Caroline Williams

Caroline Williams is a scholar of Islamic art and architecture, with an expertise in the architecture of Cairo. After receiving a BA from Radcliffe College in history, Caroline traveled through East and Southeast Asia, India, the Fertile Crescent, and the Mediterranean. It was during this trip in 1962 that she first visited Egypt and developed an interest in its history and architecture. After 1962, she returned to Harvard to complete a masters in Middle Eastern Studies and then attended the American University in Cairo, where she earned a second masters in Islamic Art and Architecture. In Cairo, she met her future husband John Alden Williams, who was at that time the director of the Center of Arabic Studies at AUC and a professor of Islamic civilization.

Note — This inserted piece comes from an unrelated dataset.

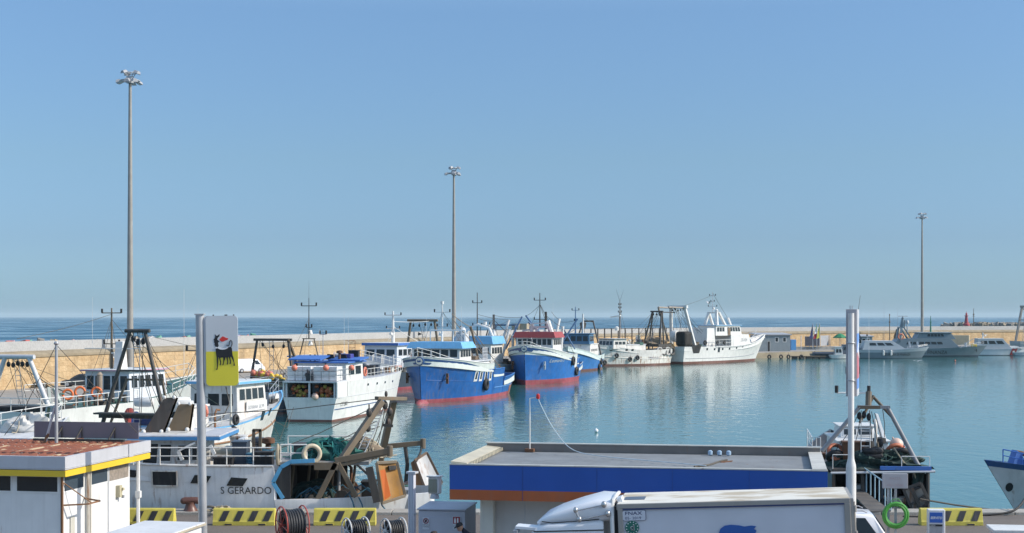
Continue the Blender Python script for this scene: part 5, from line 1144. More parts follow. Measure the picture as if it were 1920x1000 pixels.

As an independent Scholar, Caroline has lectured and published articles dealing with Cairo in its various guises: as a city shaped by historic and contemporary forces; as a repository of the most concentrated, most varied and most chronologically extended collection of Islamic monuments; as a city discovered in the 19th century by Western artists; and finally as a patrimony described anew by Egyptian artists in the 20th century. In 1985 Caroline published The Islamic Monuments of Cairo: The Practical Guide. Over the years the book has been expanded and updated, and in 2018, it appeared again in its seventh edition. She has taught courses in art and architecture in the United States and Egypt, and has been an escort-lecturer on various art and academic tours in Egypt, Syria, Morocco, Tunisia and Spain.

Caroline and John Williams took thousands of photographs in Egypt and other parts of the Middle East as part of their research on art and architecture. Some of these have been published as part of their research, and a sample of the collection formed one of the earliest groups of images available on the Archnet Digital Library. Caroline Williams donated the majority of their collection of 35 mm slides to the Aga Khan Documentation Center at MIT in 2017, where they are housed in the original slide cabinets and available for research and reference.